Bob Sauer, the Portland science teacher who found the door plug that fell off a Boeing 737 Max 9 while in flight thinks the trees in his backyard may have helped preserve evidence, “The trees broke the fall like an airbag would, so it didn't hit the ground very hard.”
Notes: (Oregon Public Broadcasting)
(1) Sauer heard about the incident Friday. But didn't check his garden until Sunday, after a friend told him a cell phone from the flight had been found on a nearby street.
(2) “I think it's pretty likely that it would have come at least through the roof. Or made a big dent in my car,” Sauer said. “So I'm really glad it landed where it did.”
(3) After finding the door, Sauer called the National Transportation Safety Board. Sauer burst into the news Sunday evening, when NTSB chair Jennifer Homendy told reporters the door plug had been found by “Bob,” a Portland teacher. Sauer said it was enough information that he almost immediately began getting emails from as far afield as Australia.

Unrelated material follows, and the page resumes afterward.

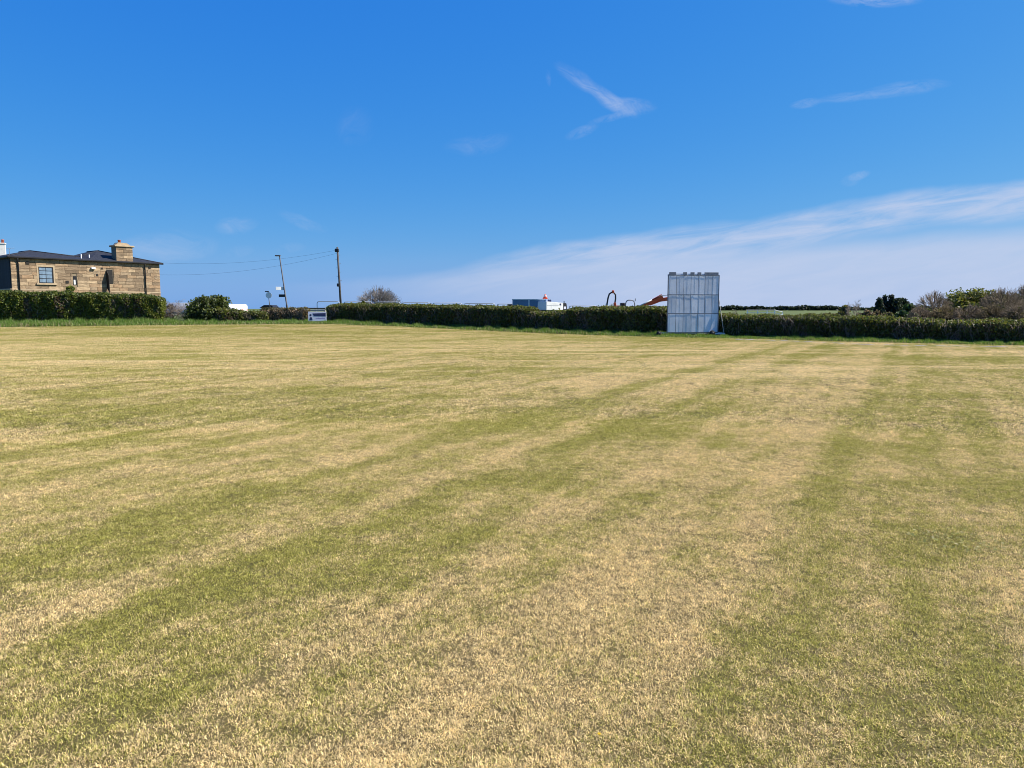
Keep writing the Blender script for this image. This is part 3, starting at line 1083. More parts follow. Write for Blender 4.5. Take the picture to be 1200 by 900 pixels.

(4) By the time he got to school Monday morning, everyone had questions. "I've been mobbed by colleagues and students since I got here,” he laughed. He said he spent the first 15 minutes of his class talking about it, “but students were more interested in the event than the science surrounding it.”
(5) He was intrigued to see the door plug's serial number and other manufacturing details apparently handwritten on the door in permanent marker. "That's an interesting way of doing inventory control,” he said.